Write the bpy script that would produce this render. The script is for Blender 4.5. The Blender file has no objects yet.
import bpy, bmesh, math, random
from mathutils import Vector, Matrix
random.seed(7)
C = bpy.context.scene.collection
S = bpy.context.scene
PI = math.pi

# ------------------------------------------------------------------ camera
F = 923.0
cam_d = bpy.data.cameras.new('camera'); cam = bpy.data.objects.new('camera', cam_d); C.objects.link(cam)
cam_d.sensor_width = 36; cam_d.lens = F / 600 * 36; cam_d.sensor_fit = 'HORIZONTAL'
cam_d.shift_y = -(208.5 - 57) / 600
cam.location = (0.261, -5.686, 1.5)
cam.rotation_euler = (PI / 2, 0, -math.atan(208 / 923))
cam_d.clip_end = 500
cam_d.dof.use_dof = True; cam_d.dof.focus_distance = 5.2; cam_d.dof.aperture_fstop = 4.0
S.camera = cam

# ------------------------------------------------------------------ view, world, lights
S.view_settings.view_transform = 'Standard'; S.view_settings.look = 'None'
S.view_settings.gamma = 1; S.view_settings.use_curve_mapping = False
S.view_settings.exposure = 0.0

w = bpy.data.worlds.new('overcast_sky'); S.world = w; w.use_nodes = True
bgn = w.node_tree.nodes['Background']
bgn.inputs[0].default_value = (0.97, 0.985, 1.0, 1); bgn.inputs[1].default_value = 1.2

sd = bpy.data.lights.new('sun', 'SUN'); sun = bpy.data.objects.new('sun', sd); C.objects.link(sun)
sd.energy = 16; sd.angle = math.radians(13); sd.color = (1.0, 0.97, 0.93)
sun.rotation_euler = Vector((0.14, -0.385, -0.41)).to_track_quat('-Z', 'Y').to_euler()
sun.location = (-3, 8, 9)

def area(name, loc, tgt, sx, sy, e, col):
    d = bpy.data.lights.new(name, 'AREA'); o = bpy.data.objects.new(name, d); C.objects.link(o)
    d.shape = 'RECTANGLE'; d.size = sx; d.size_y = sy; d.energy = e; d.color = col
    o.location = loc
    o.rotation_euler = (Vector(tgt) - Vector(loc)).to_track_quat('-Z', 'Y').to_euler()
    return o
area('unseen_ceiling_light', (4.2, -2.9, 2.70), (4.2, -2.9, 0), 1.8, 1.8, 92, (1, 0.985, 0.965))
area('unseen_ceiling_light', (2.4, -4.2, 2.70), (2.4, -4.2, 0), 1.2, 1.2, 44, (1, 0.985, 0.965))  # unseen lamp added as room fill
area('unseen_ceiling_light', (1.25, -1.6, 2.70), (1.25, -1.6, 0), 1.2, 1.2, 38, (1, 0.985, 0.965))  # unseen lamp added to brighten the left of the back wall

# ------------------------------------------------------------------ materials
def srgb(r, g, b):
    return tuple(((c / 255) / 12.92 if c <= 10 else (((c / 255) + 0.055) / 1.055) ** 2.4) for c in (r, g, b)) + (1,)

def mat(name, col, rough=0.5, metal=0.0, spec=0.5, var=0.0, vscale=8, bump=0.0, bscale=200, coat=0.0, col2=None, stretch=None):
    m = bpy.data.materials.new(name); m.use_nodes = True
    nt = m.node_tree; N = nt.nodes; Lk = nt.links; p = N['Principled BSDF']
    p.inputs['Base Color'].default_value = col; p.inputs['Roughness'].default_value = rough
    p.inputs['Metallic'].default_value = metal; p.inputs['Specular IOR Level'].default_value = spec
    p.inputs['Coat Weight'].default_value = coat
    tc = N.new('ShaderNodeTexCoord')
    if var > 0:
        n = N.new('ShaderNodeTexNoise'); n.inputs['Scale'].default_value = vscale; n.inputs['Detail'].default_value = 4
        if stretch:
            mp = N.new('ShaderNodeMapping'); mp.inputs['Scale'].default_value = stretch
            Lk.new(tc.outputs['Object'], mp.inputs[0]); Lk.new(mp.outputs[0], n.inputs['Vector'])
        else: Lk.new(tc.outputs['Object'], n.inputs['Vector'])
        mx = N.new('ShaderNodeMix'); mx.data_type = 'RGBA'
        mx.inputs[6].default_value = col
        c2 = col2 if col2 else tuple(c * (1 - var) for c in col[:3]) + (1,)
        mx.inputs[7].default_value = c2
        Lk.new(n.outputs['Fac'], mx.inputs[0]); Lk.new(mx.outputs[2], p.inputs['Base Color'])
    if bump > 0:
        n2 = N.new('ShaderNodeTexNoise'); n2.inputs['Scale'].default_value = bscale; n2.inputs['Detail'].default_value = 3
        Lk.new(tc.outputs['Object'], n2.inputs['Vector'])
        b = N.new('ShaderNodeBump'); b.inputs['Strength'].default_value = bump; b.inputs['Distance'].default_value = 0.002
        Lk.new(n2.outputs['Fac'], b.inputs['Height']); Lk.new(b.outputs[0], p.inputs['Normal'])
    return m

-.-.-

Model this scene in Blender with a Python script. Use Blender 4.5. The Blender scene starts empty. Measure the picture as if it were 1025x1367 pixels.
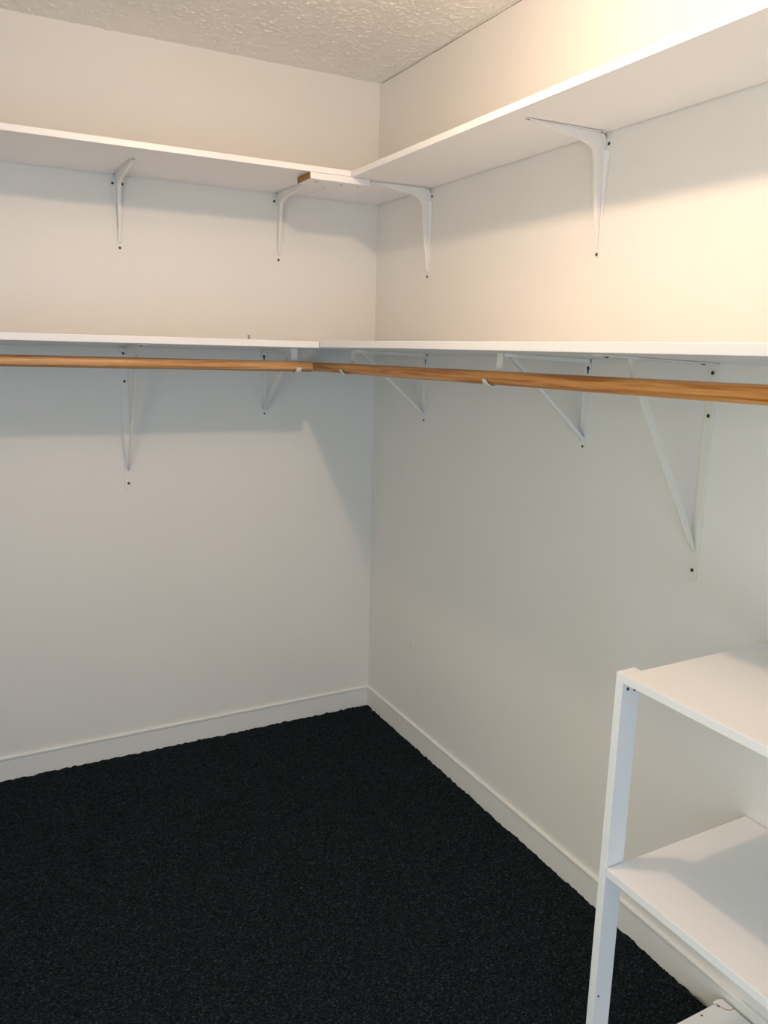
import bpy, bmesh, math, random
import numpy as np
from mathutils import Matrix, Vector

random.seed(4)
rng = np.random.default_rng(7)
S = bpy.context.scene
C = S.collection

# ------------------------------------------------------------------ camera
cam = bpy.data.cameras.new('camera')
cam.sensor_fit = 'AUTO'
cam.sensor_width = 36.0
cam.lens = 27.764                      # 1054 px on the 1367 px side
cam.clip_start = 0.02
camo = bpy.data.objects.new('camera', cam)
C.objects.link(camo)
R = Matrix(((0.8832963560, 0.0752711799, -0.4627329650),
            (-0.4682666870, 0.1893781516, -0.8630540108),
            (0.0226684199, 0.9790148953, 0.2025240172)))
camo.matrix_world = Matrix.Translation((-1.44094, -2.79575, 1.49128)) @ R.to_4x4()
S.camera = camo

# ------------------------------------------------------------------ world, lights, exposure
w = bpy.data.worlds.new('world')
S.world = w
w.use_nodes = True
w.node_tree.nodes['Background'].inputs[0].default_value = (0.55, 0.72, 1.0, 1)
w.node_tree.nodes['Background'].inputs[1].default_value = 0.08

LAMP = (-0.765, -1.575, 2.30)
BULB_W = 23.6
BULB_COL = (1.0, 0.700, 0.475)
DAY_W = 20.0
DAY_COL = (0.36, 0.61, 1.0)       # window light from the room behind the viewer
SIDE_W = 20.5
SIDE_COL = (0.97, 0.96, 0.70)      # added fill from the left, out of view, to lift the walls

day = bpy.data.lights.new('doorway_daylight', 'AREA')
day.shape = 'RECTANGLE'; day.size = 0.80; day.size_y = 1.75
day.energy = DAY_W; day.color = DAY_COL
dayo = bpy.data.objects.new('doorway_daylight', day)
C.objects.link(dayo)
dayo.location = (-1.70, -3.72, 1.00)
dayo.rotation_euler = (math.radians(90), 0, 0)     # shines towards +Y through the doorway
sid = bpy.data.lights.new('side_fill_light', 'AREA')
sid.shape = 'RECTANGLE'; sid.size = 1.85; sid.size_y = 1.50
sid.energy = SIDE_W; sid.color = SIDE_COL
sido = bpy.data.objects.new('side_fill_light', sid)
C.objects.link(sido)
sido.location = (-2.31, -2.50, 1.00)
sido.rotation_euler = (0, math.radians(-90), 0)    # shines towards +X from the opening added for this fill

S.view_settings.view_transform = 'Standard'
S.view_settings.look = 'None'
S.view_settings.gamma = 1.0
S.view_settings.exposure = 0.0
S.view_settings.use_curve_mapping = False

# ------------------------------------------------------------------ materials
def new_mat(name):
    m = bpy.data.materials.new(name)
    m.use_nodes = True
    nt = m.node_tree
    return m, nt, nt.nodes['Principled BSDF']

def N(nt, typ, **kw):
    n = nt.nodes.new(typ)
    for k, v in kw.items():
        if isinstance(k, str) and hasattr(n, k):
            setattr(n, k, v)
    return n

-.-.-

# [What to produce]
Keep to the stretch from the line containing "Model this scene" through the line containing "from mathutils import Matrix, Vector", both ends included, and copy it exactly from the listing above, minus the pictures.

# [Full response]
Model this scene in Blender with a Python script. Use Blender 4.5. The Blender scene starts empty. Measure the picture as if it were 1025x1367 pixels.
import bpy, bmesh, math, random
import numpy as np
from mathutils import Matrix, Vector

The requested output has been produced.